Extensively researched and presented in a near novel-like manner, this relates more of the life of Cooper and the Australian Aborigines at the time of the Holocaust. ‘They were not even citizens in their own land but, after Kristallnacht, made a brave stand. William Cooper led the Australian Aborigines League in a protest against Kristallnacht, the Night of the Broken Glass, which resulted in shattered lives and was recognized as the start of the Holocaust. They protested the "cruel persecution of the Jews" by marching to the German Consulate in Melbourne on 6 December 1938 three weeks after the 9-10 November pogrom in Germany, Austria and Sudetenland that saw 91 Jews killed, Jewish homes, businesses and synagogues destroyed with shattered glass or fire. About 30,00 Jews were sent to concentration camps. This book follows how the story was lost to history and then found with William Cooper being honored in many ways by Jews in Australia and at Yad Vashem Holocaust Memorial Center in Israel. His family has carried on his legacy and the story covers his family's trip to Israel and Berlin in 2017 to continue his work.’

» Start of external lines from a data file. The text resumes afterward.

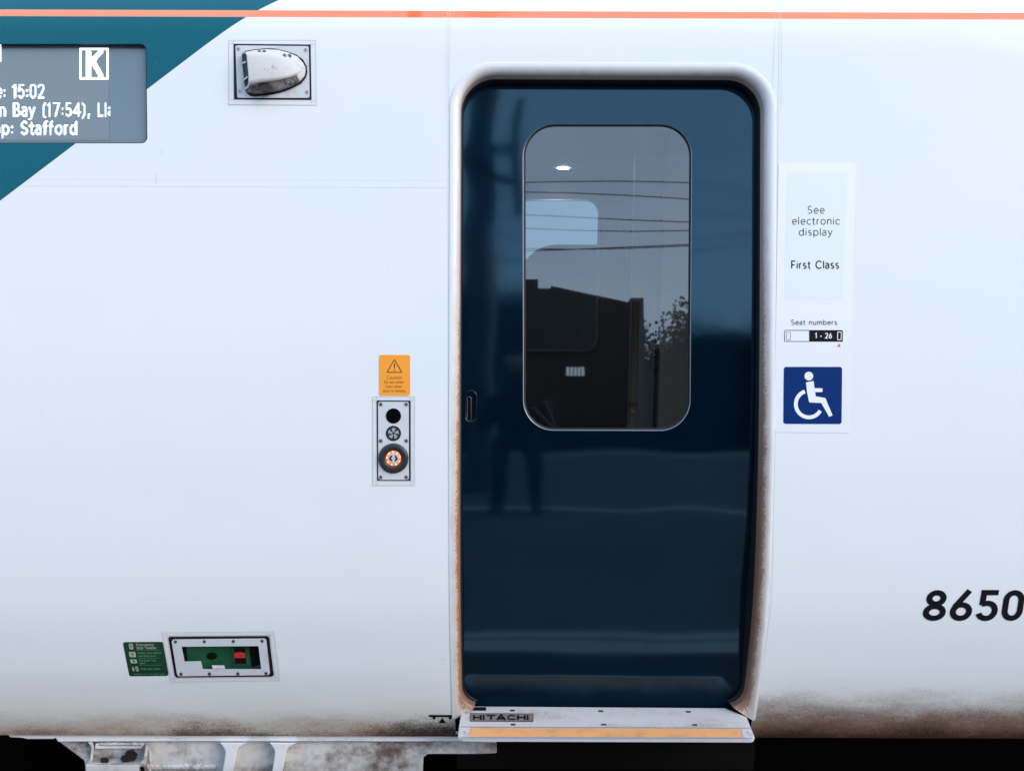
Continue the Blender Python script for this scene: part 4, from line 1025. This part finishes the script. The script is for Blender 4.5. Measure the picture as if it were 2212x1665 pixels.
bl = bpy.data.objects.new('station_building', None); place(bl, None, Vector((-4, -13, 0)))
prop(bl, 'long low dark brick station building across the platform', 'building')
mb = MB(); q = [(-14, -1), (2.55, -1), (2.55, 4.62), (2.3, 4.62), (2.3, 4.52), (.75, 4.85), (.75, 4.80), (.5, 4.80), (.5, 4.98), (-.2, 4.98), (-14, 5.6)]
mb.prism([Vector((p[0], -12, p[1])) for p in q], [Vector((p[0], -17, p[1])) for p in q]); orient(mb.done('wall', M_brick, bl))
for i in range(5):
    x = -11.5 + i * 2.8
    wf = box_w('window', x, x + 1.2, -12.03, -11.97, 1.1, 2.6, M_post, bl)
    box_w('pane', x + .08, x + 1.12, -11.96, -11.95, 1.18, 2.52, M_dkglass, wf)
lw = box_w('window', 1.02, 1.40, -11.99, -11.96, 3.06, 3.26, M_post, bl)  # holds the added glow panes
M_glowpane = mat('added_glow_pane', (.7, .75, .75), 0.5, emit=(0.75, 0.9, 0.9), estr=0.5)  # glow added to these panes for a pale patch mirrored in the door glass
for k in range(5): box_w('pane', 1.035 + k * .072, 1.035 + k * .072 + .055, -11.958, -11.95, 3.075, 3.245, M_glowpane, lw)  # panes added to carry the glow
post = bpy.data.objects.new('mast', None); place(post, None, Vector((-.295, -4.3, 0)))
prop(post, 'dark steel platform mast with a bracket arm', 'mast')
tube('pole', Vector((-.295, -4.3, 0)), Vector((-.295, -4.3, 8.5)), .138, M_post, post, 20)
box_w('bracket_arm', -.17, .02, -4.33, -4.27, 3.86, 3.93, M_post, post); box_w('bracket_arm', -.17, .02, -4.33, -4.27, 4.10, 4.15, M_post, post)
box_w('sign_box', .015, .095, -4.6, -4.0, 3.55, 4.55, M_post, post, None, .03)
box_w('collar', -.46, -.13, -4.47, -4.13, 3.95, 4.12, M_post, post, None, .02)
for i, (z, y, dz) in enumerate(((5.30, -8, -.16), (5.12, -8, -.26), (4.78, -8, -.10), (4.62, -8, .05), (4.36, -8, .02), (4.33, -8, .06))):
    pts = []; N = 60
    mb = MB(); vv = []
    for k in range(N + 1):
        x = -25 + 50 * k / N; zz = z + dz * (x / 6) * .5 + .0012 * x * x + .05 * math.sin(x * .9 + i)
        for j in range(6): vv.append(Vector((x, y + .0075 * math.cos(j * math.pi/3), zz + .0075 * math.sin(j * math.pi/3))))
    mb.add(vv, [(k*6 + j, k*6 + (j+1) % 6, (k+1)*6 + (j+1) % 6, (k+1)*6 + j) for k in range(N) for j in range(6)])
    o = mb.done('overhead_wire', M_wire, None, True); prop(o, 'thin dark overhead wire strung above the platform, mirrored in the door window', 'wire', 'overhead wires mirrored in the door window')

def tree(x, y, h, rad, label):
    t = bpy.data.objects.new('tree', None); place(t, None, Vector((x, y, -1)))
    prop(t, label, 'tree', 'trees beyond the platform')
    v = []; n = 8
    for z, r_ in ((-1, .22), (h * .35, .15), (h * .8, .05)): v += [Vector((x + r_ * math.cos(2*math.pi*i/n), y + r_ * math.sin(2*math.pi*i/n), z)) for i in range(n)]
    mk('trunk', v, [(k*n + i, k*n + (i+1) % n, (k+1)*n + (i+1) % n, (k+1)*n + i) for k in range(2) for i in range(n)], M_bark, t, True)
    mb = MB(); rnd = random.Random(int(x * 100))
    for _ in range(30000):
        a, b = rnd.uniform(0, 2*math.pi), math.acos(rnd.uniform(-1, 1)); q = rad * rnd.uniform(.1, 1.0) * (.8 + .3 * math.sin(3*a + b*4))
        c_ = Vector((x + q * math.sin(b) * math.cos(a), y + q * math.sin(b) * math.sin(a), h * .62 + q * .9 * math.cos(b)))
        d1 = Vector((rnd.uniform(-1, 1), rnd.uniform(-1, 1), rnd.uniform(-1, 1))).normalized() * .055; d2 = d1.orthogonal().normalized() * .045
        mb.quad(c_ - d1, c_ - d2, c_ + d1, c_ + d2)
    mb.done('crown', M_leaf, t)
tree(4.9, -18, 6.2, 2.3, 'bushy dull tree right of the station building, nearest to its wall')
tree(8.2, -19, 7.0, 2.4, 'bushy dull tree farther right of the station building')
tree(12.5, -21, 6.0, 2.6, 'bushy dull tree at the far right end of the row')
o = box_w('boundary_wall', 2.6, 25, -16.2, -15.9, -1, 3.7, M_brick, None); prop(o, 'dark brick boundary wall right of the station building', 'wall')

# neighbouring stock beyond the far window
M_nb = mat('blue_grey_stock_paint', (0.012, 0.014, 0.018), 0.6)
nbp = ray_y(1200, 528, 6.2); nl = ray_y(1130, 560, 6.2)
out_ = roundpoly([(nl.x - .05, nbp.z), (12, nbp.z), (12, -.7), (nl.x - .05, -.7)], [.42, .2, .05, .05], 8)
mb = MB(); mb.prism([Vector((p[0], 6.2, p[1])) for p in out_], [Vector((p[0], 8.9, p[1])) for p in out_]); o = orient(mb.done('parked_wagon', M_nb)); prop(o, 'blue grey wagon with rounded roof end seen through the far window', 'wagon')

# photographer, mirrored in the door
M_cloth = mat('dark_clothes', (0.02, 0.022, 0.03), 0.9); M_skin = mat('skin', (0.45, 0.28, 0.20), 0.6); M_hair = mat('dark_hair', (0.02, 0.015, 0.012), 0.8)
def skinned(name, verts, edges, radii, m_, parent, root=0, sub=2):
    me = bpy.data.meshes.new(name); me.from_pydata(verts, edges, [])
    me.materials.append(m_)
    o = bpy.data.objects.new(name, me); place(o, parent, Vector((0, 0, 0)))
    o.modifiers.new('skin', 'SKIN').use_smooth_shade = True
    for i, r_ in enumerate(radii):
        me.skin_vertices[0].data[i].radius = (r_, r_) if not isinstance(r_, tuple) else r_
        me.skin_vertices[0].data[i].use_root = (i == root)
    sb = o.modifiers.new('sub', 'SUBSURF'); sb.levels = sb.render_levels = sub
    return o
py_ = -2.86
bv_ = [(0.02, py_ - .02, .95), (0.02, py_ - .02, 1.15), (0.02, py_, 1.38), (0.02, py_ + .01, 1.50), (0.02, py_ + .03, 1.60),
       (-.15, py_, 1.40), (-.24, py_ + .02, 1.14), (-.10, py_ + .22, 1.33), (.19, py_, 1.40), (.28, py_ + .02, 1.14), (.12, py_ + .22, 1.33),
       (-.08, py_ - .02, .90), (-.10, py_ + .02, .50), (-.11, py_ - .02, .09), (-.12, py_ + .14, .04), (.12, py_ - .02, .90), (.14, py_ + .02, .50), (.15, py_ - .02, .09), (.17, py_ + .14, .04)]
be_ = [(0, 1), (1, 2), (2, 3), (3, 4), (2, 5), (5, 6), (6, 7), (2, 8), (8, 9), (9, 10), (0, 11), (11, 12), (12, 13), (13, 14), (0, 15), (15, 16), (16, 17), (17, 18)]
br_ = [(.15, .11), (.14, .10), (.16, .11), .06, .055, .07, .05, .035, .07, .05, .035, .095, .065, .045, .045, .095, .065, .045, .045]
person = skinned('person', bv_, be_, br_, M_cloth, None)
prop(person, 'standing photographer in dark clothes on the platform, mirrored faintly in the door', 'person')
mbh = MB(); hc = Vector((.02, py_ + .05, 1.70)); nu, nv = 20, 14
for jv in range(nv + 1):
    th = math.pi * jv / nv
    for iu in range(nu):
        ph = 2*math.pi*iu/nu; x, y, z = math.sin(th)*math.cos(ph)*.078, math.sin(th)*math.sin(ph)*.098, math.cos(th)*.118
        if z < -.03: x *= .82
        if y > .06 and abs(x) < .022 and -.035 < z < .02: y += .02
        mbh.v.append(hc + Vector((x, y, z)))
mbh.f = [(j*nu + i, j*nu + (i+1) % nu, (j+1)*nu + (i+1) % nu, (j+1)*nu + i) for j in range(nv) for i in range(nu)]; mbh.m = [0] * len(mbh.f)
mbh.done('head', M_skin, person, True)
v = []
for jv in range(8):
    th = .62 * math.pi * jv / 7
    for iu in range(nu):
        ph = 2*math.pi*iu/nu; cut = 1 if math.sin(ph) < .3 else .55
        t2 = th * cut; v.append(hc + Vector((math.sin(t2)*math.cos(ph)*.086, math.sin(t2)*math.sin(ph)*.106, math.cos(t2)*.126)))
mk('hair', v, [(j*nu + i, j*nu + (i+1) % nu, (j+1)*nu + (i+1) % nu, (j+1)*nu + i) for j in range(7) for i in range(nu)], M_hair, person, True)
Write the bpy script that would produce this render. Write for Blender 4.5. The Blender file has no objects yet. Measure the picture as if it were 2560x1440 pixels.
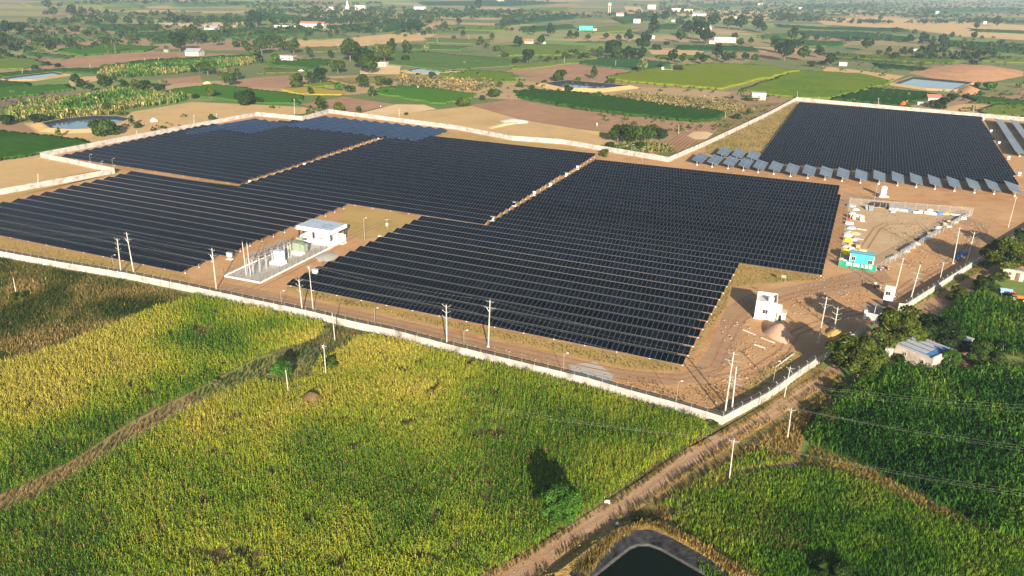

Once again, there is so much to learn from this extensively annotated epic survey: the history and tensions and abuse of human rights has a clear parallel with situations in other countries, especially in America. We learn, or should learn, from history, and aside from reading this fascinating book for enjoyment, explore the thought patterns and developments as they apply here, today. Recommended. Grady Harp, March 20
At the heart of the book is a powerful story of an indigenous man, who was already experiencing injustice in his own country, that took a stand to fight injustices in another country. For decades, his noble deeds went unnoticed and unacknowledged.
The author, Barbara Miller, has done a sterling job to bring this piece of riveting history to light. For example, a snippet of William Cooper’s work had been published in Melbourne newspapers way back in 1938 and then forgotten. I particularly enjoyed reading Chapter 8 of the book that narrates the way this history was unearthed and how this great man has since been honored.
I have learned a lot from the book - especially on the role other countries around the world played that enabled this heinous crime against the Jewish people, to take place on their watch.
The story of William Cooper is a powerful story on how one principled and committed man can contribute in his own way, to fight a global injustice.
This book would be suitable for historical scholars and schools around the world.